The major two-year cultural project will begin with the first of seven premiere performances on 2 July, and will culminate in June 2023 with a birthday concert at Usher Hall.
Literary expert Alexander McCall Smith has joined the project, and has written a collection of seven poems that reflect the character of the seven hills of Edinburgh. Seven composers, who are all linked to St Mary’s Music School, have been commissioned to each write a musical response to one of the poems.
Young Scottish composer Jay Capperauld has written the performance in response to Arthur’s Seat, and McCall Smith’s accompanying poem, entitled Theory of the Earth. This piece will be premiered by senior pupils from St Mary’s Music School and professional percussionist Tom Hunter; this performance will be broadcast as part of the schools summer concert.

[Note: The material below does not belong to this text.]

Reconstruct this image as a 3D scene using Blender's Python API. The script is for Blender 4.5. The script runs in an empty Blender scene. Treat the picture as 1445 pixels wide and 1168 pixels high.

The other six commissioned works will be performed across Edinburgh in the next two years as part of St Mary’s Music School’s end-of-term concerts, and will also be available to watch online. The composers and hills are Tom David Wilson: Blackford Hill; Neil Tòmas Smith: Calton Hill; Helen Grime: Braid Hills; Ailie Robertson: Craiglockhart Hill; Simon Smith: Corstorphine Hill and David Horne: Castle Rock.
Dr Valerie Pearson, head of strings at St Mary’s Music School, is leading the project, and said: ‘Seven Hills is a unique project to promote new music in Scotland, to celebrate music and creativity and, ultimately, to use creativity as a way of engaging young people with new music.
‘It was inspired by the School’s desire to celebrate Edinburgh as the wonderful home of our music-making through the topography of its seven hills and the way they connect culture, community and heritage. Importantly, the project is also an opportunity to commission new music, something that the School hasn’t done in a while, and for our own students to perform these new pieces.
‘St Mary’s Music School has very clear connections with professional music organisations across Scotland but the bigger picture of our outreach work is engaging young people. If audiences can see our students performing this new music, what better inspiration for young musicians across Scotland?’